5 сентября Тютчев приехал в Женеву, где его ждала Эрнестина Федоровна. По словам очевидицы, «они встретились с пылкой нежностью». Под воздействием этой встречи Тютчев на какое-то время не то чтобы успокоился, но словно бы примирился со своей страшной потерей. 15 сентября он в непривычном для него тоне пишет дочери Дарье, к которой он был наиболее близок душевно (о чем не раз сказал сам):
«Моя милая дочка, через несколько часов иду на исповедь, а затем буду причащаться. Помолись за меня! Попроси Бога ниспослать мне помилование, помилование, помилование. Освободить мою душу от этой страшной тоски, спасти меня от отчаяния, но иначе, чем забвением, — нет, не забвением… Или чтобы в Своем милосердии Он сократил испытание, превышающее мои силы… О, да вступится она сама за меня, она, которая должна чувствовать смятение моего духа, мое томление, мое отчаяние, — она, которая должна от этого страдать, она, так много молившаяся в своей бедной земной жизни, которую я переполнил горестями и скорбями и которая никогда, однако, не переставала быть молитвой, слезной молитвой перед Богом.

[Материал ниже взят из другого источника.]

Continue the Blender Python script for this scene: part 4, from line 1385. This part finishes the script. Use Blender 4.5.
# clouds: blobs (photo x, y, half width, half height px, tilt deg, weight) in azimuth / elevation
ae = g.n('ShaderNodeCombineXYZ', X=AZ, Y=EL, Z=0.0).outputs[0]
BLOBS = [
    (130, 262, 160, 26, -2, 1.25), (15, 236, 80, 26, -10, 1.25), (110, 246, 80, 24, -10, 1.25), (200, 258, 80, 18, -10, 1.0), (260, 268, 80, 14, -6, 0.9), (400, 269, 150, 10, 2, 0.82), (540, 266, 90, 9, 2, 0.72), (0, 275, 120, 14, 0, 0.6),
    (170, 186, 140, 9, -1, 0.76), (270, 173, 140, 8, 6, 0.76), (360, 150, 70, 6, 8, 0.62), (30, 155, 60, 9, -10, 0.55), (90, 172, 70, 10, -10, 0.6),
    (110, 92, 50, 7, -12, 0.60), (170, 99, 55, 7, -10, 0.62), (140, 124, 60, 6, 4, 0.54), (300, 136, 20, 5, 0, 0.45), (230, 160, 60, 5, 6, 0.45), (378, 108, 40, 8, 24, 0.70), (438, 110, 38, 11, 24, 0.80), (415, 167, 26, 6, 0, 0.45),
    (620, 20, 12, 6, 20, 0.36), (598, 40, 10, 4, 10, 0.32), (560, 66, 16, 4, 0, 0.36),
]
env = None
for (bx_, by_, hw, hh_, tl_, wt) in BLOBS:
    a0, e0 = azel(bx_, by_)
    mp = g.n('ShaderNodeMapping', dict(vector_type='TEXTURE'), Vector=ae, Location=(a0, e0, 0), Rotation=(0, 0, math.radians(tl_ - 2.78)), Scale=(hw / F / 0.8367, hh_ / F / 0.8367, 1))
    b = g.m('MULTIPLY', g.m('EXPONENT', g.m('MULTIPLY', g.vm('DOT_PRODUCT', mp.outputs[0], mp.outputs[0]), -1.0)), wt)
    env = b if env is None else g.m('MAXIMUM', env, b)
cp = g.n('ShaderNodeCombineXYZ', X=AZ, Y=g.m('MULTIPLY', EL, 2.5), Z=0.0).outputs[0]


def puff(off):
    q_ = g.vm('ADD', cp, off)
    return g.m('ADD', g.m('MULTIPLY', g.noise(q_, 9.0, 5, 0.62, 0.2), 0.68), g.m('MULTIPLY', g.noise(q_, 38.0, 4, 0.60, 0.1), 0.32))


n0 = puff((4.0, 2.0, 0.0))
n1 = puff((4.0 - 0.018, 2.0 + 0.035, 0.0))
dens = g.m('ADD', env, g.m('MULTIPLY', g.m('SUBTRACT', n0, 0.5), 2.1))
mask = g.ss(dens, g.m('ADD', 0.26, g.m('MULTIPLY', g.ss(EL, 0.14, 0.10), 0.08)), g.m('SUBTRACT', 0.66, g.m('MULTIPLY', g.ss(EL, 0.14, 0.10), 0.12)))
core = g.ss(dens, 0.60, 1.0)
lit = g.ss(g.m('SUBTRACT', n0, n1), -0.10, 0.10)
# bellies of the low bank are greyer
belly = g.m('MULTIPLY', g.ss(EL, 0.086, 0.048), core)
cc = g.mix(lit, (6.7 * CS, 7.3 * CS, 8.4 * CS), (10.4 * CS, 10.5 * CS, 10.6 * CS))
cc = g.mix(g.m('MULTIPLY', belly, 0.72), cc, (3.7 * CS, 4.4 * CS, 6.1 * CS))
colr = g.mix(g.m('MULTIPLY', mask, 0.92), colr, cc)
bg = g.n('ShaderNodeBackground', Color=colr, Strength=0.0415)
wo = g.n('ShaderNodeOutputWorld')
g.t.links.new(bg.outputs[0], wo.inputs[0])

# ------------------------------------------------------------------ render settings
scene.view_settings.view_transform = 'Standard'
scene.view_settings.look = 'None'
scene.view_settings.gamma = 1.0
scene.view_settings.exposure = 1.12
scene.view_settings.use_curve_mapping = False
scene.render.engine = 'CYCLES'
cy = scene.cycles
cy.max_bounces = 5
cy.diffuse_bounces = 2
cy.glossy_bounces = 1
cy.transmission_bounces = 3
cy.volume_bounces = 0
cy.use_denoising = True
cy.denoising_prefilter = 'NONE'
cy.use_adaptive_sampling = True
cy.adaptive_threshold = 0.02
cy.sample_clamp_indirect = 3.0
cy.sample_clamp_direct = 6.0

О, да дарует мне Господь милость, дозволив сказать через несколько часов с тем же чувством, с каким — я слышал, — она ясно произнесла эти слова накануне своей смерти: «Верую, Господи, и исповедую…»
Сегодня шесть недель, что ее нет…»
Дарья вместе с Екатериной приехала 28 сентября в Женеву, чтобы поддержать отца своим участием. На следующий день Екатерина писала тетке: «Он говел, чувствует всю привязанность Мамы к нему, глубоко заранее благодарен, но порой его душит невозможность делаться с ней воспоминаниями о столь недавнем прошлом…»
Однако это примирение с трагедией было недолгим Тютчев даже не смог сохранить его видимость перед Эрнестиной Федоровной. Она рассказывала много позднее, что видела тогда мужа плачущим так, как ей никого и никогда не доводилось видеть плачущим. Но высота ее души была поразительной. «Его скорбь, — говорила она, — для меня священна, какова бы ни была ее причина».